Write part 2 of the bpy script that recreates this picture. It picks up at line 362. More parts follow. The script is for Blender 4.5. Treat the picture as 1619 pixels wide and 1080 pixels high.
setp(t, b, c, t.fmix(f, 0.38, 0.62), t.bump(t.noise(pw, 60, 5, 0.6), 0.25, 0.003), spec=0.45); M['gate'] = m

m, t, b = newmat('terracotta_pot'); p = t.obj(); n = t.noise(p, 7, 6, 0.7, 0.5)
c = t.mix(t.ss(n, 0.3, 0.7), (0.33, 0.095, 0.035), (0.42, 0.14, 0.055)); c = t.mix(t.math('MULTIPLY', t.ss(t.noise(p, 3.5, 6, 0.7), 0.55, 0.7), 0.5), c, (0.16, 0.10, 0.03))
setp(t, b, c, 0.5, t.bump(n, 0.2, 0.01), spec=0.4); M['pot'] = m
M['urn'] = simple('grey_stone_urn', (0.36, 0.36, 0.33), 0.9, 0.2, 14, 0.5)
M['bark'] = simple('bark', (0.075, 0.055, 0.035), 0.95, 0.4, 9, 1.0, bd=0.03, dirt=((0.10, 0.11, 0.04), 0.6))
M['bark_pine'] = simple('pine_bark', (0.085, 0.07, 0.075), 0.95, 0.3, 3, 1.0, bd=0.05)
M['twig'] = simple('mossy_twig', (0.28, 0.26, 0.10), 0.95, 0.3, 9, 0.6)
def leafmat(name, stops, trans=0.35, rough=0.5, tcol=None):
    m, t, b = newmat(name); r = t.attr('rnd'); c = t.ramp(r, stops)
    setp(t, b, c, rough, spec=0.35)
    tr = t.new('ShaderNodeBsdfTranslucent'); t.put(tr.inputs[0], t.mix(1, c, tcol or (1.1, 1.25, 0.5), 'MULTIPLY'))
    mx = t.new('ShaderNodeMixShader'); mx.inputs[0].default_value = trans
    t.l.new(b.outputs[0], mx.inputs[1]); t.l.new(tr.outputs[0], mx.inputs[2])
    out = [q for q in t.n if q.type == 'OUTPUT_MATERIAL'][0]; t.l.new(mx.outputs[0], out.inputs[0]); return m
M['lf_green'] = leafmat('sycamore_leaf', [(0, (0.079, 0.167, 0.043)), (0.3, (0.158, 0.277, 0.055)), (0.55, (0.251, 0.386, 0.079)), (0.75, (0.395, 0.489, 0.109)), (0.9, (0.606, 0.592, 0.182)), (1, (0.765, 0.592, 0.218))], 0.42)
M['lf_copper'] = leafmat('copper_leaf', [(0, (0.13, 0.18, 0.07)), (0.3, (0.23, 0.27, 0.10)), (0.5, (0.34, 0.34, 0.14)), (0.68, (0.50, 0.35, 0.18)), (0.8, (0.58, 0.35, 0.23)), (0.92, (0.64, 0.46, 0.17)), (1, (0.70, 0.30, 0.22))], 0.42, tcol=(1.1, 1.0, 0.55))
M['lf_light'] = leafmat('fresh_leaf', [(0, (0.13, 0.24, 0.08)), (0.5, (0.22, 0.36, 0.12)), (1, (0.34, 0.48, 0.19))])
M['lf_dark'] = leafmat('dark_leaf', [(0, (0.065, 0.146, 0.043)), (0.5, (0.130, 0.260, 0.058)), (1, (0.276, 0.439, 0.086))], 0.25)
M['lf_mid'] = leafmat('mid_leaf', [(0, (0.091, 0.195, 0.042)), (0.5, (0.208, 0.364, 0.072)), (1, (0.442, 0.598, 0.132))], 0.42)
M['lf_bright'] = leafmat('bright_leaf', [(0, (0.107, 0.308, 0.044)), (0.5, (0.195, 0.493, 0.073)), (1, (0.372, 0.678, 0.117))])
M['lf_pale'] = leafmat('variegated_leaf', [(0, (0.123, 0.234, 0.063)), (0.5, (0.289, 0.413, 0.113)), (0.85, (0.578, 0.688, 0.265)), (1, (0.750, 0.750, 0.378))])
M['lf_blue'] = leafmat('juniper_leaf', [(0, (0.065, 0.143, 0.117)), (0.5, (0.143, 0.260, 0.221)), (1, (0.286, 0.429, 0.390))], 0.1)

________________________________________

Return exactly the lines that run from the top of the listing above to the line containing "M['gate'] = m", please, keeping both end lines and leaving out everything else.

• **The completed task**
Write part 2 of the bpy script that recreates this picture. It picks up at line 362. More parts follow. The script is for Blender 4.5. Treat the picture as 1619 pixels wide and 1080 pixels high.
setp(t, b, c, t.fmix(f, 0.38, 0.62), t.bump(t.noise(pw, 60, 5, 0.6), 0.25, 0.003), spec=0.45); M['gate'] = m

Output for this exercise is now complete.